Exercise details:
Write out the material again exactly, please, and omit the pictures.

Information supplied:

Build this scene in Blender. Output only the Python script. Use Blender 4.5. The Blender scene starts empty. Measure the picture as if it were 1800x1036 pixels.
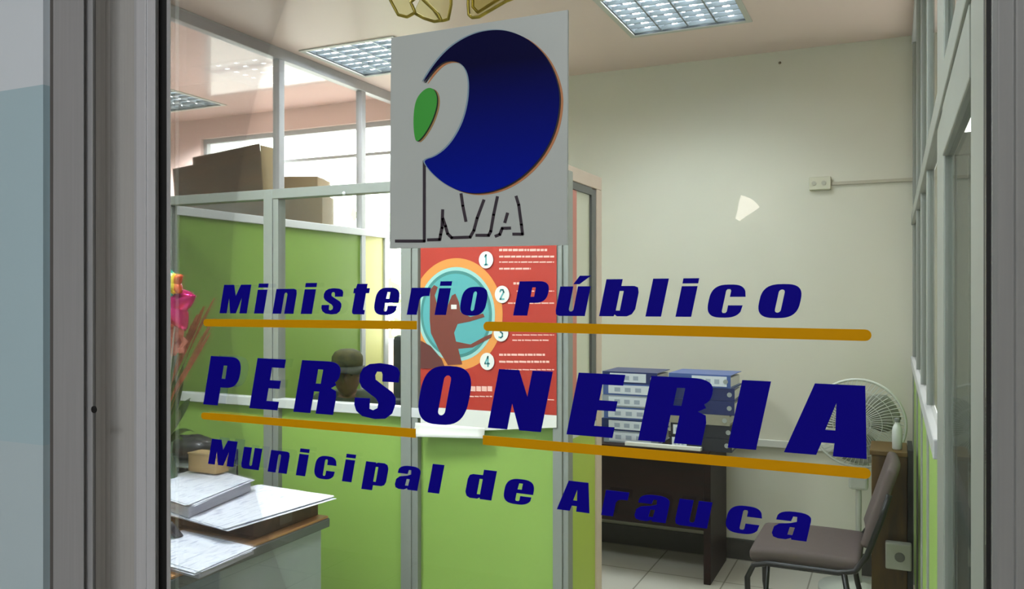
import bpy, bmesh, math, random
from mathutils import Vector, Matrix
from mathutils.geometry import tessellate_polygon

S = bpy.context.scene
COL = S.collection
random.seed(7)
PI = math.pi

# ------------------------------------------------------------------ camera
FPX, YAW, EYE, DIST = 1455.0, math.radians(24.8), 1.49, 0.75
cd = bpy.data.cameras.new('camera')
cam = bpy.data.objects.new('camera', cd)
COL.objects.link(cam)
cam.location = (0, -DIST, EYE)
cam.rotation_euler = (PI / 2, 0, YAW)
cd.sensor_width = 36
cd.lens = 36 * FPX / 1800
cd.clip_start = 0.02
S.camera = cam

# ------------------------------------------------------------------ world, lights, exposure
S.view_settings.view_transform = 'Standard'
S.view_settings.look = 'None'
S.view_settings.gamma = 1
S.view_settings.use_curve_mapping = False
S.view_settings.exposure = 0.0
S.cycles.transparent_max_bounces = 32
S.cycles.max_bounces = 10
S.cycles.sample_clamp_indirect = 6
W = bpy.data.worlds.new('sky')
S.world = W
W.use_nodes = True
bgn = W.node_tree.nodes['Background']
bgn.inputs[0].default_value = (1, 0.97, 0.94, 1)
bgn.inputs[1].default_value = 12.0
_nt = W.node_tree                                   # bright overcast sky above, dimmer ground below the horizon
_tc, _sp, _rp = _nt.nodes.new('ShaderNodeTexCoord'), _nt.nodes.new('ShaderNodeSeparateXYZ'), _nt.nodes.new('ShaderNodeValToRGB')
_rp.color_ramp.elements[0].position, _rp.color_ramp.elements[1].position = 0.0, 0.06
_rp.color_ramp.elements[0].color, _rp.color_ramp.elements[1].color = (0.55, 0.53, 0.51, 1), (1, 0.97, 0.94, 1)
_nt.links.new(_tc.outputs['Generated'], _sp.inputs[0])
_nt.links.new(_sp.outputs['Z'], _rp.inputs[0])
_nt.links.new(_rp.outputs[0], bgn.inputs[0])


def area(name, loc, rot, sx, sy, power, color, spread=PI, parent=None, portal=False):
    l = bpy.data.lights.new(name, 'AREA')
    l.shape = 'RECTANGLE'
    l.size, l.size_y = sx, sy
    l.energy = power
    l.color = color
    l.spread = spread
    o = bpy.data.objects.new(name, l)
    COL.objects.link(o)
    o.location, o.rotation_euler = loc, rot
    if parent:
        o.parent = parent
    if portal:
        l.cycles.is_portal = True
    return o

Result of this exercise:
Build this scene in Blender. Output only the Python script. Use Blender 4.5. The Blender scene starts empty. Measure the picture as if it were 1800x1036 pixels.
import bpy, bmesh, math, random
from mathutils import Vector, Matrix
from mathutils.geometry import tessellate_polygon

S = bpy.context.scene
COL = S.collection
random.seed(7)
PI = math.pi

# ------------------------------------------------------------------ camera
FPX, YAW, EYE, DIST = 1455.0, math.radians(24.8), 1.49, 0.75
cd = bpy.data.cameras.new('camera')
cam = bpy.data.objects.new('camera', cd)
COL.objects.link(cam)
cam.location = (0, -DIST, EYE)
cam.rotation_euler = (PI / 2, 0, YAW)
cd.sensor_width = 36
cd.lens = 36 * FPX / 1800
cd.clip_start = 0.02
S.camera = cam

# ------------------------------------------------------------------ world, lights, exposure
S.view_settings.view_transform = 'Standard'
S.view_settings.look = 'None'
S.view_settings.gamma = 1
S.view_settings.use_curve_mapping = False
S.view_settings.exposure = 0.0
S.cycles.transparent_max_bounces = 32
S.cycles.max_bounces = 10
S.cycles.sample_clamp_indirect = 6
W = bpy.data.worlds.new('sky')
S.world = W
W.use_nodes = True
bgn = W.node_tree.nodes['Background']
bgn.inputs[0].default_value = (1, 0.97, 0.94, 1)
bgn.inputs[1].default_value = 12.0
_nt = W.node_tree                                   # bright overcast sky above, dimmer ground below the horizon
_tc, _sp, _rp = _nt.nodes.new('ShaderNodeTexCoord'), _nt.nodes.new('ShaderNodeSeparateXYZ'), _nt.nodes.new('ShaderNodeValToRGB')
_rp.color_ramp.elements[0].position, _rp.color_ramp.elements[1].position = 0.0, 0.06
_rp.color_ramp.elements[0].color, _rp.color_ramp.elements[1].color = (0.55, 0.53, 0.51, 1), (1, 0.97, 0.94, 1)
_nt.links.new(_tc.outputs['Generated'], _sp.inputs[0])
_nt.links.new(_sp.outputs['Z'], _rp.inputs[0])
_nt.links.new(_rp.outputs[0], bgn.inputs[0])


def area(name, loc, rot, sx, sy, power, color, spread=PI, parent=None, portal=False):
    l = bpy.data.lights.new(name, 'AREA')
    l.shape = 'RECTANGLE'
    l.size, l.size_y = sx, sy
    l.energy = power
    l.color = color
    l.spread = spread
    o = bpy.data.objects.new(name, l)
    COL.objects.link(o)
    o.location, o.rotation_euler = loc, rot
    if parent:
        o.parent = parent
    if portal:
        l.cycles.is_portal = True
    return o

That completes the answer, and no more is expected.